*What is expected*.
Pictures do not belong in your copy. Repeat all the other data exactly.

--- begin Records supplied ---

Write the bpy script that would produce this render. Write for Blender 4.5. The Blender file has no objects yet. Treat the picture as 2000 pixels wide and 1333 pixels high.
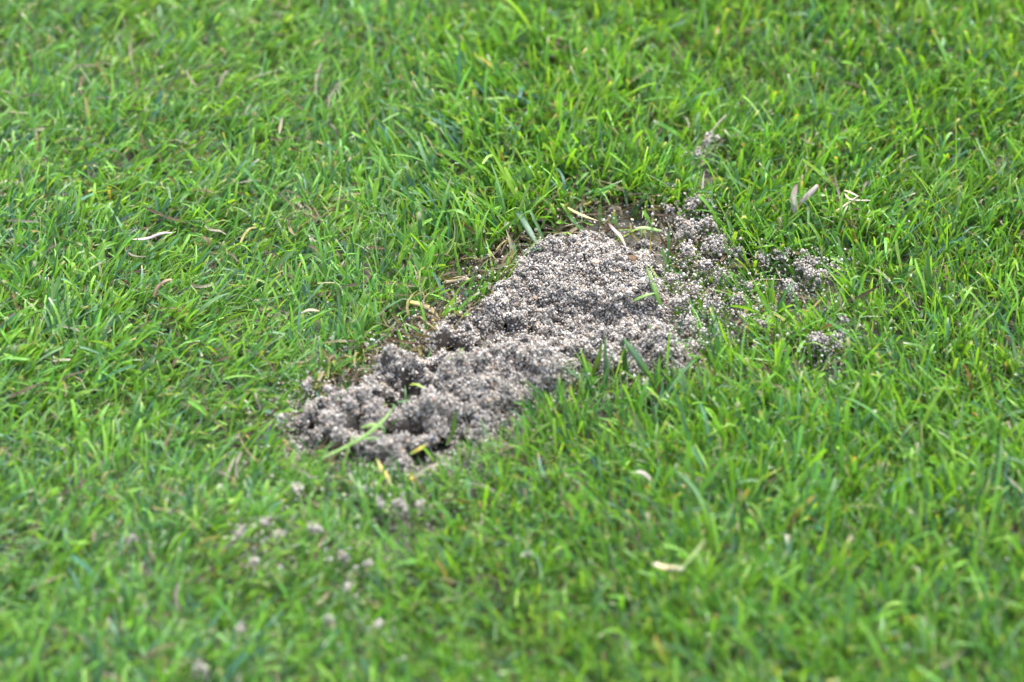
import bpy, math
import numpy as np
from mathutils import Vector

S = bpy.context.scene
COL = S.collection
MM = 0.001
R = np.random.default_rng(11)

# ------------------------------------------------------------ camera
PITCH = math.radians(38)
DIST = 1.5
HALF = 0.2 / 1.5                       # tan of half the horizontal field
FWD = np.array([0, math.cos(PITCH), -math.sin(PITCH)])
UP = np.array([0, math.sin(PITCH), math.cos(PITCH)])
CAMP = -FWD * DIST
cam_d = bpy.data.cameras.new('camera')
cam = bpy.data.objects.new('camera', cam_d); COL.objects.link(cam)
cam.location = CAMP
cam.rotation_euler = (math.radians(90) - PITCH, 0, 0)
cam_d.sensor_width = 36
cam_d.lens = 18 / HALF
cam_d.clip_start = 0.05
cam_d.clip_end = 400
cam_d.dof.use_dof = True
cam_d.dof.focus_distance = 1.525
cam_d.dof.aperture_fstop = 6.2
S.camera = cam

# ------------------------------------------------------------ sky and sun (overcast)
W = bpy.data.worlds.new('World'); S.world = W; W.use_nodes = True
nt = W.node_tree
sky = nt.nodes.new('ShaderNodeTexSky'); sky.sky_type = 'NISHITA'
sky.sun_disc = False
SUN_EL, SUN_AZ = math.radians(58), math.radians(20)
sky.sun_elevation = SUN_EL; sky.sun_rotation = SUN_AZ
sky.air_density = 1.0; sky.dust_density = 5.0; sky.ozone_density = 1.0
hs = nt.nodes.new('ShaderNodeHueSaturation'); hs.inputs['Saturation'].default_value = 0.6   # cloud cover: nearly white
nt.links.new(sky.outputs[0], hs.inputs['Color']); nt.links.new(hs.outputs[0], nt.nodes['Background'].inputs[0])
nt.nodes['Background'].inputs[1].default_value = 0.15
sl = bpy.data.lights.new('sun', 'SUN'); sl.energy = 1.1; sl.angle = math.radians(65)
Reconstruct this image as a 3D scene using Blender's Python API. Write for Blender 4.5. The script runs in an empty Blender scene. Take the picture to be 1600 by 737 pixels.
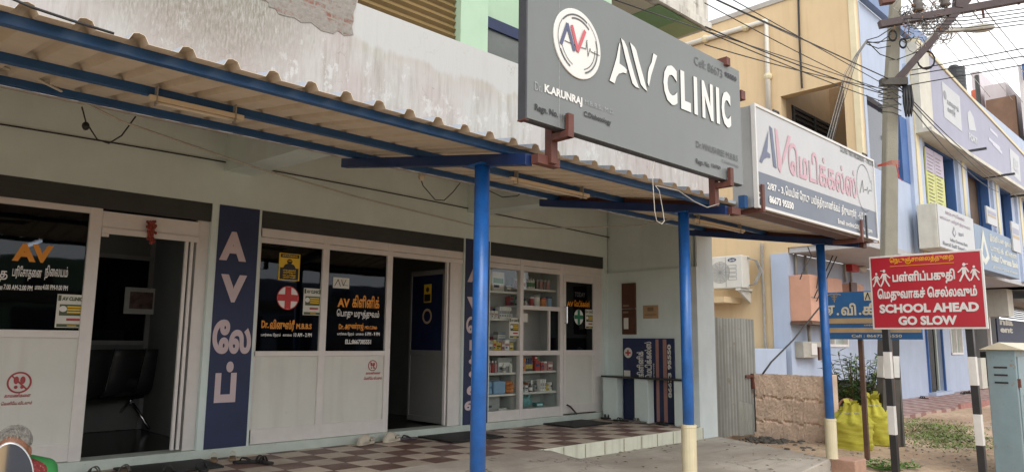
import bpy, bmesh, math, random
from mathutils import Vector, Matrix
from mathutils.geometry import delaunay_2d_cdt
random.seed(7)
R = math.radians
scene = bpy.context.scene
COL = scene.collection

# ------------------------------------------------------------------ camera
FOC, PITCH, ROLL, YAW = 1136.43, 0.1441016, 0.0096814, 0.7702537
CAM = Vector((0.0, 0.0, 1.5))
_fw = Vector((math.sin(YAW)*math.cos(PITCH), math.cos(YAW)*math.cos(PITCH), math.sin(PITCH)))
_r0 = Vector((math.cos(YAW), -math.sin(YAW), 0)); _u0 = _r0.cross(_fw)
_rt = _r0*math.cos(ROLL) + _u0*math.sin(ROLL); _up = _u0*math.cos(ROLL) - _r0*math.sin(ROLL)
cd = bpy.data.cameras.new('camera'); camera = bpy.data.objects.new('camera', cd); COL.objects.link(camera)
cd.sensor_width = 36; cd.lens = FOC/1600*36; cd.clip_start = 0.05; cd.clip_end = 600
M4 = Matrix((( _rt.x, _up.x, -_fw.x, CAM.x), (_rt.y, _up.y, -_fw.y, CAM.y), (_rt.z, _up.z, -_fw.z, CAM.z), (0, 0, 0, 1)))
camera.matrix_world = M4
scene.camera = camera
# ------------------------------------------------------------------ sky, sun, exposure
SUN_EL, SUN_AZ = 47.0, 205.0         # degrees; azimuth measured from +Y towards +X
world = bpy.data.worlds.new('World'); scene.world = world; world.use_nodes = True
wn = world.node_tree.nodes; wl = world.node_tree.links
bg = wn['Background']
sky = wn.new('ShaderNodeTexSky'); sky.sky_type = 'NISHITA'; sky.sun_disc = False
sky.sun_elevation = R(SUN_EL); sky.sun_rotation = R(SUN_AZ)
sky.air_density = 1.0; sky.dust_density = 4.0; sky.ozone_density = 1.0
hs = wn.new('ShaderNodeHueSaturation'); hs.inputs['Saturation'].default_value = 0.16; hs.inputs['Value'].default_value = 1.0
wl.new(sky.outputs[0], hs.inputs['Color'])
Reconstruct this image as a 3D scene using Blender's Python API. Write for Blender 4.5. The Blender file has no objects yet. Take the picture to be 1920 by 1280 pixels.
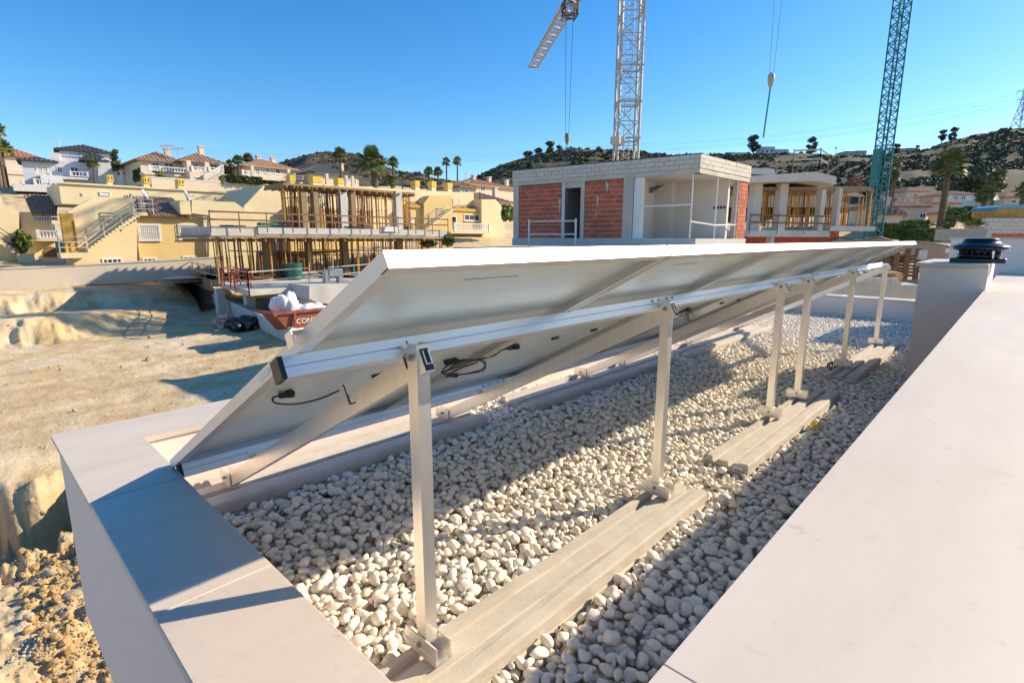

--- end Records supplied ---

*Response*.
Write the bpy script that would produce this render. Write for Blender 4.5. The Blender file has no objects yet. Treat the picture as 2000 pixels wide and 1333 pixels high.
import bpy, math
import numpy as np
from mathutils import Vector

S = bpy.context.scene
COL = S.collection
MM = 0.001
R = np.random.default_rng(11)

# ------------------------------------------------------------ camera
PITCH = math.radians(38)
DIST = 1.5
HALF = 0.2 / 1.5                       # tan of half the horizontal field
FWD = np.array([0, math.cos(PITCH), -math.sin(PITCH)])
UP = np.array([0, math.sin(PITCH), math.cos(PITCH)])
CAMP = -FWD * DIST
cam_d = bpy.data.cameras.new('camera')
cam = bpy.data.objects.new('camera', cam_d); COL.objects.link(cam)
cam.location = CAMP
cam.rotation_euler = (math.radians(90) - PITCH, 0, 0)
cam_d.sensor_width = 36
cam_d.lens = 18 / HALF
cam_d.clip_start = 0.05
cam_d.clip_end = 400
cam_d.dof.use_dof = True
cam_d.dof.focus_distance = 1.525
cam_d.dof.aperture_fstop = 6.2
S.camera = cam

# ------------------------------------------------------------ sky and sun (overcast)
W = bpy.data.worlds.new('World'); S.world = W; W.use_nodes = True
nt = W.node_tree
sky = nt.nodes.new('ShaderNodeTexSky'); sky.sky_type = 'NISHITA'
sky.sun_disc = False
SUN_EL, SUN_AZ = math.radians(58), math.radians(20)
sky.sun_elevation = SUN_EL; sky.sun_rotation = SUN_AZ
sky.air_density = 1.0; sky.dust_density = 5.0; sky.ozone_density = 1.0
hs = nt.nodes.new('ShaderNodeHueSaturation'); hs.inputs['Saturation'].default_value = 0.6   # cloud cover: nearly white
nt.links.new(sky.outputs[0], hs.inputs['Color']); nt.links.new(hs.outputs[0], nt.nodes['Background'].inputs[0])
nt.nodes['Background'].inputs[1].default_value = 0.15
sl = bpy.data.lights.new('sun', 'SUN'); sl.energy = 1.1; sl.angle = math.radians(65)
Reconstruct this image as a 3D scene using Blender's Python API. Write for Blender 4.5. The script runs in an empty Blender scene. Take the picture to be 1600 by 737 pixels.
import bpy, bmesh, math, random
from mathutils import Vector, Matrix
from mathutils.geometry import delaunay_2d_cdt
random.seed(7)
R = math.radians
scene = bpy.context.scene
COL = scene.collection

# ------------------------------------------------------------------ camera
FOC, PITCH, ROLL, YAW = 1136.43, 0.1441016, 0.0096814, 0.7702537
CAM = Vector((0.0, 0.0, 1.5))
_fw = Vector((math.sin(YAW)*math.cos(PITCH), math.cos(YAW)*math.cos(PITCH), math.sin(PITCH)))
_r0 = Vector((math.cos(YAW), -math.sin(YAW), 0)); _u0 = _r0.cross(_fw)
_rt = _r0*math.cos(ROLL) + _u0*math.sin(ROLL); _up = _u0*math.cos(ROLL) - _r0*math.sin(ROLL)
cd = bpy.data.cameras.new('camera'); camera = bpy.data.objects.new('camera', cd); COL.objects.link(camera)
cd.sensor_width = 36; cd.lens = FOC/1600*36; cd.clip_start = 0.05; cd.clip_end = 600
M4 = Matrix((( _rt.x, _up.x, -_fw.x, CAM.x), (_rt.y, _up.y, -_fw.y, CAM.y), (_rt.z, _up.z, -_fw.z, CAM.z), (0, 0, 0, 1)))
camera.matrix_world = M4
scene.camera = camera
# ------------------------------------------------------------------ sky, sun, exposure
SUN_EL, SUN_AZ = 47.0, 205.0         # degrees; azimuth measured from +Y towards +X
world = bpy.data.worlds.new('World'); scene.world = world; world.use_nodes = True
wn = world.node_tree.nodes; wl = world.node_tree.links
bg = wn['Background']
sky = wn.new('ShaderNodeTexSky'); sky.sky_type = 'NISHITA'; sky.sun_disc = False
sky.sun_elevation = R(SUN_EL); sky.sun_rotation = R(SUN_AZ)
sky.air_density = 1.0; sky.dust_density = 4.0; sky.ozone_density = 1.0
hs = wn.new('ShaderNodeHueSaturation'); hs.inputs['Saturation'].default_value = 0.16; hs.inputs['Value'].default_value = 1.0
wl.new(sky.outputs[0], hs.inputs['Color'])
Reconstruct this image as a 3D scene using Blender's Python API. Write for Blender 4.5. The Blender file has no objects yet. Take the picture to be 1920 by 1280 pixels.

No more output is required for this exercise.